Certain embodiments of the present invention have enhanced optical properties as compared to the light source 20 of the prior art. FIGS. 13A and 13B depict optical ray trace models of UV radiation emanating from a primary reflector of elliptical cross-section and illuminating an area corresponding to a work piece for a light source of circular cross-section and a light source of elliptical cross-section, respectively. Referring now to FIGS. 8, 13A and 13B, optical ray trace modeling shows that when an elliptically-shaped bulb is employed and mounted in the orientation described in FIG. 8 and shown in FIG. 13B, less of the UV energy from the apex of the primary reflector 70 is blocked by the light source 60 because the cross-section of the light source 60 is reduced compared to that of the conventional tubular light source 20 of circular cross-section as depicted in FIG. 13A. In FIG. 13A, the rays of UV radiation come to a peak at a certain distance from the primary reflector, but a significant portion of the UV radiation is spread over a relatively wide area. In FIG. 13B, the resulting peak of the ray traces come to a more defined position in front of the primary reflector, with considerably less of the UV radiation spreading beyond the peak position.

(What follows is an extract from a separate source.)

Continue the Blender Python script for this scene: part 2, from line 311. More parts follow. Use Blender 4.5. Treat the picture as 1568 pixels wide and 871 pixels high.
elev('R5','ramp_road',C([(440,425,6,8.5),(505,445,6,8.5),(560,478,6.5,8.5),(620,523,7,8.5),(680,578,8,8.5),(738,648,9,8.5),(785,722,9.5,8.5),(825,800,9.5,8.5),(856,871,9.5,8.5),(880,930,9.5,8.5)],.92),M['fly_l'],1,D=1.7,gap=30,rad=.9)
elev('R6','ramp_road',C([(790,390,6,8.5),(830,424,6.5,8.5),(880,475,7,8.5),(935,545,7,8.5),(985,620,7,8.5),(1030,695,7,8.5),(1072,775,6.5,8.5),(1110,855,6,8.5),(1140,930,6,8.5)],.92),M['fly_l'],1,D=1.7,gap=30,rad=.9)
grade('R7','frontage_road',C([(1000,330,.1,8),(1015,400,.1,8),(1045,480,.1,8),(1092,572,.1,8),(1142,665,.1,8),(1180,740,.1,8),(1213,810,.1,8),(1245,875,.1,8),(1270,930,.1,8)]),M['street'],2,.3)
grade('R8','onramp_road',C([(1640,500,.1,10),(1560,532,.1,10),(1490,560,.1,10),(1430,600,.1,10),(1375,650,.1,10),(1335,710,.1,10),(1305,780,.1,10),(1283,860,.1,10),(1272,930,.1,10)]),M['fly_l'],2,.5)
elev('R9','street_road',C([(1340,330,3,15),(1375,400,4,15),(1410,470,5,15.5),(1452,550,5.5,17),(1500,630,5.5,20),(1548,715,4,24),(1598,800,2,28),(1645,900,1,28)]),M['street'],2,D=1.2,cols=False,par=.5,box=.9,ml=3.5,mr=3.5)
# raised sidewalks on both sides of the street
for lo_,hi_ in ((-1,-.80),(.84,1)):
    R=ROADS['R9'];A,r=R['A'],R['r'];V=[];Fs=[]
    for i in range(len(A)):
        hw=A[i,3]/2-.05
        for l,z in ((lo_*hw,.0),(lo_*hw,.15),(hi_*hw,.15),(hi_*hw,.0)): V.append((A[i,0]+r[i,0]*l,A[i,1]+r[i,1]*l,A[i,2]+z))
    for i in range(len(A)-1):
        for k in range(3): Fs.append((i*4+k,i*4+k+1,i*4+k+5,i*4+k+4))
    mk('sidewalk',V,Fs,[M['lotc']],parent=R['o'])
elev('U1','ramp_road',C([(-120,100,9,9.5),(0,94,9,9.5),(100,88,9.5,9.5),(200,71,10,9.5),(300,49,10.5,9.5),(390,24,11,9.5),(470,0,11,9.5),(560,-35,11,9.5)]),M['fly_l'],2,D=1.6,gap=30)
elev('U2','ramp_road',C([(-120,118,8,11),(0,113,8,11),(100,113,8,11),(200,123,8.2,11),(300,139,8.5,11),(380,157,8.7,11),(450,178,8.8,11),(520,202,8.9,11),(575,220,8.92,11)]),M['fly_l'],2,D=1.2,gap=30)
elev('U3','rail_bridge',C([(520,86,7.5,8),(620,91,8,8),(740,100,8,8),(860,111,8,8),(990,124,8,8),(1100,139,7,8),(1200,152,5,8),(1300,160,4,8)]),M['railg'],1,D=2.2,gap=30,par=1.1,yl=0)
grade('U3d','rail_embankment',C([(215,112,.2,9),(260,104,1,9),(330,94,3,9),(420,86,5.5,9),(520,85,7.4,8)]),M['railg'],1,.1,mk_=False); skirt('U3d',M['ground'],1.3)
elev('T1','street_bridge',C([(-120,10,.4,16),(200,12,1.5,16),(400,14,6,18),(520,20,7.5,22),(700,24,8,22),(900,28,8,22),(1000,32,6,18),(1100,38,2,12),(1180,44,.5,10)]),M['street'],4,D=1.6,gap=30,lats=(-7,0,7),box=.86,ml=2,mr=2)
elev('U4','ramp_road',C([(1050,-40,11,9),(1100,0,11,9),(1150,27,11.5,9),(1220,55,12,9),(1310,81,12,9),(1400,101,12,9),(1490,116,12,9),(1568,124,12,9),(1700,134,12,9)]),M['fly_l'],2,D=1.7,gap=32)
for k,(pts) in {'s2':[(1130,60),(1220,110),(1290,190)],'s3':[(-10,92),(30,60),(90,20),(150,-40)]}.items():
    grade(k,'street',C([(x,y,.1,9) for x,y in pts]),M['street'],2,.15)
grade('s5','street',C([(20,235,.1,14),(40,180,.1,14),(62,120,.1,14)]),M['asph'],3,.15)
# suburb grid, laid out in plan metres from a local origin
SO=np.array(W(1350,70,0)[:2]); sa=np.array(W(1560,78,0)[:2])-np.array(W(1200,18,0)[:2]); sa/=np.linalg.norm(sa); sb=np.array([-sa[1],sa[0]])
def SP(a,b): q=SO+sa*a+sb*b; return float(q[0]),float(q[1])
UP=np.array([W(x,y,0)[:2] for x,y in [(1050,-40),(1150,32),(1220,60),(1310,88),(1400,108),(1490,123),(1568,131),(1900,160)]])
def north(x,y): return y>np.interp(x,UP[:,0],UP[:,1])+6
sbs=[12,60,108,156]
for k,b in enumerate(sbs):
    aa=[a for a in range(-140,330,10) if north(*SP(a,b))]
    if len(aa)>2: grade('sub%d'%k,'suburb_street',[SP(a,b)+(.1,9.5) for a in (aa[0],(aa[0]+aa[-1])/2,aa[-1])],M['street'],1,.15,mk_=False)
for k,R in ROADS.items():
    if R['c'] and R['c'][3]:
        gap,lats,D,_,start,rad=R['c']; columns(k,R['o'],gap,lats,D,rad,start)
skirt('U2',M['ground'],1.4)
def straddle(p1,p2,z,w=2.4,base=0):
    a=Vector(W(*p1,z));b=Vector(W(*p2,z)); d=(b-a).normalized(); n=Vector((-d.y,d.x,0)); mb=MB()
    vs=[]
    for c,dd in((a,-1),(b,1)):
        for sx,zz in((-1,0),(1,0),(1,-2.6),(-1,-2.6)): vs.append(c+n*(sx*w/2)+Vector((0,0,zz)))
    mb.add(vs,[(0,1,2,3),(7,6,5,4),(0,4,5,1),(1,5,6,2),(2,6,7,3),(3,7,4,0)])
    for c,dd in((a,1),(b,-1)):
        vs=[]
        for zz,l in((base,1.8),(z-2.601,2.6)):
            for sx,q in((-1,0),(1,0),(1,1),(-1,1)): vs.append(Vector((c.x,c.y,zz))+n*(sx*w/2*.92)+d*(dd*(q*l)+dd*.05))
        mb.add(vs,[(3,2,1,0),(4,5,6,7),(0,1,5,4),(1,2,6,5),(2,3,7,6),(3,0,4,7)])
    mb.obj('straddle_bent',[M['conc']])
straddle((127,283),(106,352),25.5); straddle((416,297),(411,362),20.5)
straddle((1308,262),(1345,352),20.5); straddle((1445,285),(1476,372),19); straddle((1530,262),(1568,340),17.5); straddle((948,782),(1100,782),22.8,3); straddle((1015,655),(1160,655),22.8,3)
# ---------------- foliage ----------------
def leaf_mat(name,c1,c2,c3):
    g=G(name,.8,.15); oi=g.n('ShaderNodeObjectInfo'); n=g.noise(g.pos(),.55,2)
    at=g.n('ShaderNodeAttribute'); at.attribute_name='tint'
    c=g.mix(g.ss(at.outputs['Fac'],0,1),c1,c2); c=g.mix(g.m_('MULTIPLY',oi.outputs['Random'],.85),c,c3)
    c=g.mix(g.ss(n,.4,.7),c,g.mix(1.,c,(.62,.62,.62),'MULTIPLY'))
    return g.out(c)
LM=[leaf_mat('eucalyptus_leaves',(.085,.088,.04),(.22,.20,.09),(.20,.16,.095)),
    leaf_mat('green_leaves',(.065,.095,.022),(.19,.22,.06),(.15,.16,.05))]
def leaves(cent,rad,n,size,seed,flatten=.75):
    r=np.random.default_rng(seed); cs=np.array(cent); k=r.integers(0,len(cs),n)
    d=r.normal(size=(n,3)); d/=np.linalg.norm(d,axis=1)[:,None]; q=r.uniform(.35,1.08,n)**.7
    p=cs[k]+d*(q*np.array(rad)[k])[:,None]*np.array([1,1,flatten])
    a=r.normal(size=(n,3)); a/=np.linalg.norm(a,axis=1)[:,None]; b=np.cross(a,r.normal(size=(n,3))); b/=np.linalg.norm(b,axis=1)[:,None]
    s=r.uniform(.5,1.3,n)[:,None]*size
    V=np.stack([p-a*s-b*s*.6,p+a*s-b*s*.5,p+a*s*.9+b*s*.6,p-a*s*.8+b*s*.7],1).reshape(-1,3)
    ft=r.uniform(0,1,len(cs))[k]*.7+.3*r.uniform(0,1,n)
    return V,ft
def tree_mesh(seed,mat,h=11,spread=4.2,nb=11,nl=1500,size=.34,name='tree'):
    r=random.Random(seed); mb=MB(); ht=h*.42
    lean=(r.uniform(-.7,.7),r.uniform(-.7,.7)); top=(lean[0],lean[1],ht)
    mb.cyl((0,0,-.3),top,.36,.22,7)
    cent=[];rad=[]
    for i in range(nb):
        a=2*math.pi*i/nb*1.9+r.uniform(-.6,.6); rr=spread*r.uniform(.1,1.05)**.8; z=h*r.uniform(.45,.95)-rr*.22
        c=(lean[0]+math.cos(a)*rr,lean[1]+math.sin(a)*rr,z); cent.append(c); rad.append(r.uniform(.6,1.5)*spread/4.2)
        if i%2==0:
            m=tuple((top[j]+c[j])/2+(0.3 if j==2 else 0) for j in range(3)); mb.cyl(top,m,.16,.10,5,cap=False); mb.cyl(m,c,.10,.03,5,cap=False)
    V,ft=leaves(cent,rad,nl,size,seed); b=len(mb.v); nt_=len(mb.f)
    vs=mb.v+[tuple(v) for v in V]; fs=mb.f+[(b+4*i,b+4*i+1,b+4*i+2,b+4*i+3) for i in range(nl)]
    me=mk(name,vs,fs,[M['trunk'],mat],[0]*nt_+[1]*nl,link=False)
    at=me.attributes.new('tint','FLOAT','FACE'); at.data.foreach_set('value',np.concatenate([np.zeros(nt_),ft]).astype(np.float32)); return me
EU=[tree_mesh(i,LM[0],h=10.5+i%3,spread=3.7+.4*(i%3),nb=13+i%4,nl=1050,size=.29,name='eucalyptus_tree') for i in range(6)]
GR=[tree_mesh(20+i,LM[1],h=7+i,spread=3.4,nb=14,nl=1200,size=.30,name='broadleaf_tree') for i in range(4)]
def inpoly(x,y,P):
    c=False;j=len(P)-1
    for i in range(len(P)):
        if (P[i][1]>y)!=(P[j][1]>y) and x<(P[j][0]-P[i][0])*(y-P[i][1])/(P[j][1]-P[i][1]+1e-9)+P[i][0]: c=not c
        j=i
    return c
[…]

FIGS. 14A-14C show plots of distance along an illuminated surface versus irradiance for light sources of different cross-sections, from circular, wide elliptical, and true elliptical cross-section, respectively. For a light source of circular cross-section in FIG. 14A, the irradiance shows a peak that is spread over a relatively wide range of distance along an illuminated surface. There is also a considerable amount of light spread over the length of the illuminated surface for regions of the illuminated surface that are not in the vicinity of the peak irradiance. The peak irradiance of a wide elliptical light source (i.e., one having an aspect ration is much less than 2:1) in FIG. 14B is considerably sharper (i.e., spread over a shorter distance along an illuminated surface) than that of FIG. 14A, but of lower magnitude. There is a much lower magnitude of irradiance in regions not in the vicinity of the peak irradiance. The peak irradiance of a true elliptical light source (i.e., one having an aspect ration of about 2:1 or greater) in FIG. 14C has both a sharper focus (i.e., spread over a shorter distance along an illuminated surface) and a considerably greater magnitude than either of the light source of FIGS. 14A and 14B, while maintaining a low magnitude of irradiance in regions not in the vicinity of the peak irradiance.
It is to be understood that the exemplary embodiments are merely illustrative of the invention and that many variations of the above-described embodiments may be devised by one skilled in the art without departing from the scope of the invention. It is therefore intended that all such variations be included within the scope of the following claims and their equivalents.